Kurz: Ich liebe das Kapitel, ich liebe diese FF. Sie ist einfach wunderbar geschrieben. Du greifst alltägliche Probleme plastisch auf, du gibst deinen Charakteren eine menschliche Tiefe. Durch die Vielfalt in deinen Geschichten, selbst wenn manches wiederverwendet wirkt, durch die dramatischen Wendungen, durch Überraschungen und durch den geschickten Perspektivwechsel, den man hier viel deutlicher spürt als in anderen FFs von dir, entsteht ein Bild, dessen positive, fröhliche, immergute Ausstrahlung man dir einfach abkaufen kann. Du schaffst es, das quasi-familiäre Glück der vier (3 Menschen und 1 Wauwau xD), das Anjo so sehr verdient hat, in Kontrast mit seinem wahren Leben so greifbar zu machen, das man sehr intensiv in die Situation eintauchen kann.

Jeder von uns hat in der Schule sicher mal Ärger mit Mitschülern gehabt (zumindest ich xD, und das nicht zu knapp), jeder von uns war irgendwann mal Opfer, Täter oder ein außenstehender Helfer.
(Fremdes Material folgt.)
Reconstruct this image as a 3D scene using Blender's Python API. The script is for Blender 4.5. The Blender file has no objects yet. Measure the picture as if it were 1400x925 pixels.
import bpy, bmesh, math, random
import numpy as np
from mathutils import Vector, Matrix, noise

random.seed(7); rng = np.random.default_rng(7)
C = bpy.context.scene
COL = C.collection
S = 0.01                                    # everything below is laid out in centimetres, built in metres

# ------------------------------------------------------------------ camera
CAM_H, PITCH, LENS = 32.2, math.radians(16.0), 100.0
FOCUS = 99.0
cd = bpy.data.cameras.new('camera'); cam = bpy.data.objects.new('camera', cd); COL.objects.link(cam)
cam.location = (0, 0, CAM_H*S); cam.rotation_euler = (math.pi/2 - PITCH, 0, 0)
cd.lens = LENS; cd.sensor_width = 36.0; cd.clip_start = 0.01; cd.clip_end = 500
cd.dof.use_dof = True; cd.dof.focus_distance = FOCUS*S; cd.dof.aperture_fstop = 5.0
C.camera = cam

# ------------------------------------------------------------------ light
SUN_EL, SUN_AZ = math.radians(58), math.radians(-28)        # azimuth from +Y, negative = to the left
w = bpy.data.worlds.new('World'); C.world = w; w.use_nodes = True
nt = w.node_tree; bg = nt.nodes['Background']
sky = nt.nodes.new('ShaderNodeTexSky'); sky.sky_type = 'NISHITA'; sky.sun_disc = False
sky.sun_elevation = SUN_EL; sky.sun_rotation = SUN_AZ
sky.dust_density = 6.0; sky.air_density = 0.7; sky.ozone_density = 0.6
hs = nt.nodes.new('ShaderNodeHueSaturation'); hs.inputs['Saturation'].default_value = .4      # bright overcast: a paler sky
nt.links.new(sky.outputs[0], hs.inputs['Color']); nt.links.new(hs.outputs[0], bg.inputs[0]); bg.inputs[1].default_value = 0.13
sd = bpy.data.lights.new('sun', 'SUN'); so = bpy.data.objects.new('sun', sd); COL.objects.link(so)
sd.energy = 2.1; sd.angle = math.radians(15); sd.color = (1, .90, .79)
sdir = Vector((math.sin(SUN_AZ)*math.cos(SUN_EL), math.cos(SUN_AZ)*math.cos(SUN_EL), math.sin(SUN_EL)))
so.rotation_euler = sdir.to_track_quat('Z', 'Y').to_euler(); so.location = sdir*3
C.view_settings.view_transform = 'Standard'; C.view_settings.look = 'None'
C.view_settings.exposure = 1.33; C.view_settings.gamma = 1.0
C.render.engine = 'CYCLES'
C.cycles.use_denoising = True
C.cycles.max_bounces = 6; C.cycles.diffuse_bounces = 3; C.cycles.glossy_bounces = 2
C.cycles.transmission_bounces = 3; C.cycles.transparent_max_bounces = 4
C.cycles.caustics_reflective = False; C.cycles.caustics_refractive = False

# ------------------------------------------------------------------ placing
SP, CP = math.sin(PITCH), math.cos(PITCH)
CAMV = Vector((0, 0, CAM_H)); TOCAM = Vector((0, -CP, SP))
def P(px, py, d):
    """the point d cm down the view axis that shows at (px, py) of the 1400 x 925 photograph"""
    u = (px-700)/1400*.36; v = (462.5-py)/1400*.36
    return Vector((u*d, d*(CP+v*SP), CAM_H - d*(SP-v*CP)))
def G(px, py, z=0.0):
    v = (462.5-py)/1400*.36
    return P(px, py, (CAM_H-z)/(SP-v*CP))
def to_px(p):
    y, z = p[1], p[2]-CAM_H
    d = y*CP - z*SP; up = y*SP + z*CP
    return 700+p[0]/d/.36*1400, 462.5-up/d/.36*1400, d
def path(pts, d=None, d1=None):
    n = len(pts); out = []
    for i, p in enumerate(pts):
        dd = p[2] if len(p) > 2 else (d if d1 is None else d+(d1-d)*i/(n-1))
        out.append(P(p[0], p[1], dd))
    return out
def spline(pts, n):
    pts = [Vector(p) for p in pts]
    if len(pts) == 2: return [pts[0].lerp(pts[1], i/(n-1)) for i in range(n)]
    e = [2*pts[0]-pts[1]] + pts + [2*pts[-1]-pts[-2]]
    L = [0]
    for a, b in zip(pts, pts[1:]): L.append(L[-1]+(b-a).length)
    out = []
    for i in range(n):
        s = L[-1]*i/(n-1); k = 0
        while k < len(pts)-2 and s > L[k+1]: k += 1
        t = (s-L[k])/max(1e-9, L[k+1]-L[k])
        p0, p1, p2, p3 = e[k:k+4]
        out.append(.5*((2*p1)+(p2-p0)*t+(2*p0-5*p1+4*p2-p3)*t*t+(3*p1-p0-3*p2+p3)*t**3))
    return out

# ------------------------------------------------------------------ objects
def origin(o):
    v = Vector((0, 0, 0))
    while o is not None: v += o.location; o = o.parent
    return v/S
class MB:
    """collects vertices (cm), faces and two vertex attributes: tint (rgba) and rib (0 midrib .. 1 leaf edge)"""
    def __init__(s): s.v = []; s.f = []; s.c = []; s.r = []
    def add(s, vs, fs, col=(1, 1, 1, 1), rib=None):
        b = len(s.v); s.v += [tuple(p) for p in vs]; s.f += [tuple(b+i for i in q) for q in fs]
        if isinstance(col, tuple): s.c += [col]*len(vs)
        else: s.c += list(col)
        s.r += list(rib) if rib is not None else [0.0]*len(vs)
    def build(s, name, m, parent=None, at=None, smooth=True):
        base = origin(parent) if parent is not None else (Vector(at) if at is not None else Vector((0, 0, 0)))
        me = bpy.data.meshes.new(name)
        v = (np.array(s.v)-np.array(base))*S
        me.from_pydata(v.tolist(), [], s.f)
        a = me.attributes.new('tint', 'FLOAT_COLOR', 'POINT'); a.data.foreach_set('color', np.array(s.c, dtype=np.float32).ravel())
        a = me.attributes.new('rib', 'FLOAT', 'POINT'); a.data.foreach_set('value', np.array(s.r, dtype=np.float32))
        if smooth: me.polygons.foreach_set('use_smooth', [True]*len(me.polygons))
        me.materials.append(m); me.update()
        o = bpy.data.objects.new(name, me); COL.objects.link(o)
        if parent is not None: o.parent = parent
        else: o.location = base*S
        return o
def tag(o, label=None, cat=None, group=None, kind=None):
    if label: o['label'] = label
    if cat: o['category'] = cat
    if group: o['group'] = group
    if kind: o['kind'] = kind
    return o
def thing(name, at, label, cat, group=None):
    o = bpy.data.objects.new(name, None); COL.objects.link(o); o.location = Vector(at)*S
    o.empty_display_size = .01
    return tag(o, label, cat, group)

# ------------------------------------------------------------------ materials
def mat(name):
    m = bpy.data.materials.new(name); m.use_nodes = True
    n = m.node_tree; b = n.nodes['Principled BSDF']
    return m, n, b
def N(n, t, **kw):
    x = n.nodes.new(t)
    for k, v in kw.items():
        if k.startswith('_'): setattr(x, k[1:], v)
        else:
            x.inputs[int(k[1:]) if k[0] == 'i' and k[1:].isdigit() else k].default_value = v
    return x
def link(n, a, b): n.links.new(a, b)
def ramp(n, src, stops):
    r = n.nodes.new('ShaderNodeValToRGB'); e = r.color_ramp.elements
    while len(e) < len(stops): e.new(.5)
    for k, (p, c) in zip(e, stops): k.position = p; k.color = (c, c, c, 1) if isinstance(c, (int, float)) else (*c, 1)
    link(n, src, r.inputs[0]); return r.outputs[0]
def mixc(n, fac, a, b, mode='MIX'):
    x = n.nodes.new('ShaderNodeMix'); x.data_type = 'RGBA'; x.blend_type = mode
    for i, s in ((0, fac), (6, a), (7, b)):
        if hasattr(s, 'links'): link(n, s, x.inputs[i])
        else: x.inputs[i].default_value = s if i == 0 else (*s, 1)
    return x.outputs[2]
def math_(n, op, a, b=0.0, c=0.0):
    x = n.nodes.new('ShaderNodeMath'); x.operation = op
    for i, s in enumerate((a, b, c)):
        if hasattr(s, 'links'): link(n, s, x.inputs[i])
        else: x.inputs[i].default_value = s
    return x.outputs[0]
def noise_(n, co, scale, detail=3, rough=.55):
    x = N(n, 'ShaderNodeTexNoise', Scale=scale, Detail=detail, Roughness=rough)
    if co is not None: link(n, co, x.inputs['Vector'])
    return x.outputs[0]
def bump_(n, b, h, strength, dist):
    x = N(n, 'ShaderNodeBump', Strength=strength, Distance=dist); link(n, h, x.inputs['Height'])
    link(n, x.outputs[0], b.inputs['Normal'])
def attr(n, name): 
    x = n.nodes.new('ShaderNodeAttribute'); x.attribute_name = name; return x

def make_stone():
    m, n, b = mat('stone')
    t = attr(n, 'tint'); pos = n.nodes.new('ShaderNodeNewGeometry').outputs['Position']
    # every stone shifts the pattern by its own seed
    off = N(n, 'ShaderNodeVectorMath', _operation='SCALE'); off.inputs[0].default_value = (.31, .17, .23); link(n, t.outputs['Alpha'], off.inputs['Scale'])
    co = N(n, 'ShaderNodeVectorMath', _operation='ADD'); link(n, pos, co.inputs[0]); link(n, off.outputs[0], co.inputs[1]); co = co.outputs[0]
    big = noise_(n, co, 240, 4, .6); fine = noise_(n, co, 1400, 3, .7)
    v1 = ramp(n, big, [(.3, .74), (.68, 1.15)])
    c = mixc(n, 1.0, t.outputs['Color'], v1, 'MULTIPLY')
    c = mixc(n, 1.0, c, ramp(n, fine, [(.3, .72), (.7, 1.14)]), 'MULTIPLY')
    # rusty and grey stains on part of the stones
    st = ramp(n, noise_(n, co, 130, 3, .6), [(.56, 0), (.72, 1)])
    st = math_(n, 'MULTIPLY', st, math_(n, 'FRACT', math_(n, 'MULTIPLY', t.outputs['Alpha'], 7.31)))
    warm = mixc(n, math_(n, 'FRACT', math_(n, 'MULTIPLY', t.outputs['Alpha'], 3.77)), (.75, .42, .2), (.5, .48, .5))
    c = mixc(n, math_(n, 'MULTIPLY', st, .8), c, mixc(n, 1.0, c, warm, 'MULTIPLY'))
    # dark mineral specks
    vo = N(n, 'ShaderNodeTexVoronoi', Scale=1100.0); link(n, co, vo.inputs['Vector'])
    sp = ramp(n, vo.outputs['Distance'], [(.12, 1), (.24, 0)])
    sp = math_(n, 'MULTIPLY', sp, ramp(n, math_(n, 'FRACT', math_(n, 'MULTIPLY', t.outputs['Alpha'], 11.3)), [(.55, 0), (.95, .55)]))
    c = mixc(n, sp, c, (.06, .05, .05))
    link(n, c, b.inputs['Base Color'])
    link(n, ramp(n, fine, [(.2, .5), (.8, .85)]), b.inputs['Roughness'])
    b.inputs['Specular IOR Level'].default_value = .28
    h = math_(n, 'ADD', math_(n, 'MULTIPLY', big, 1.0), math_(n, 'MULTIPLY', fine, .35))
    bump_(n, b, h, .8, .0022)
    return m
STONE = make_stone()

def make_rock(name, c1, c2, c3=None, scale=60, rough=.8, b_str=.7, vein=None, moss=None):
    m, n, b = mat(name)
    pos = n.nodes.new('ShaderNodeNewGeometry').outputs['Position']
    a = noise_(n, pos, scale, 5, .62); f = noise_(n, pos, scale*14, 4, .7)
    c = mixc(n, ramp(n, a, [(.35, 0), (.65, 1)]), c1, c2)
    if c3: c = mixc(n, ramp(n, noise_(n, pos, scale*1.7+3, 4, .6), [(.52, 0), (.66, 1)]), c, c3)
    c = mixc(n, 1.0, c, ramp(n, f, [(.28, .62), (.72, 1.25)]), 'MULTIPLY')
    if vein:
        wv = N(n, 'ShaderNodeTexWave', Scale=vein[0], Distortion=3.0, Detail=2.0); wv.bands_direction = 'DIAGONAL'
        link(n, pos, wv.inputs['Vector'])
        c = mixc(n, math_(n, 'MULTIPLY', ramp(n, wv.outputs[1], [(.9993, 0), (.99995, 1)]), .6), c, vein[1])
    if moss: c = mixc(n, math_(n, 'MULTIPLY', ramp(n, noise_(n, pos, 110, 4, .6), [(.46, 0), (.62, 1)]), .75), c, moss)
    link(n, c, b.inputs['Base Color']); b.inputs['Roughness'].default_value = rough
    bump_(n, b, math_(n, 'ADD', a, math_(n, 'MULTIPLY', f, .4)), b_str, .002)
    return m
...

Wichtig ist, das es Menschen gibt, die etwas bewegen. Die etwas tun, gut oder schlecht, und dadurch zu den Werten stehen, die wahrlich Teil ihrer Natur, ihres Wesens, sind.
Von:  Aschra
2010-06-17T19:41:22+00:00 17.06.2010 21:41
Gott ich liebe Sina, die ist soooo toll!
Und Anjo ist auch wieder absolut schnuffig und niedlich und zum auffressen!
Ich hab soviel spass gehabt an dem Kapitel, vorallem in der Küche beim Kochen^^ das war toll.
Jetzt bin ich aber mal auf Anjos Realtion auf Sinas Frage gespannt!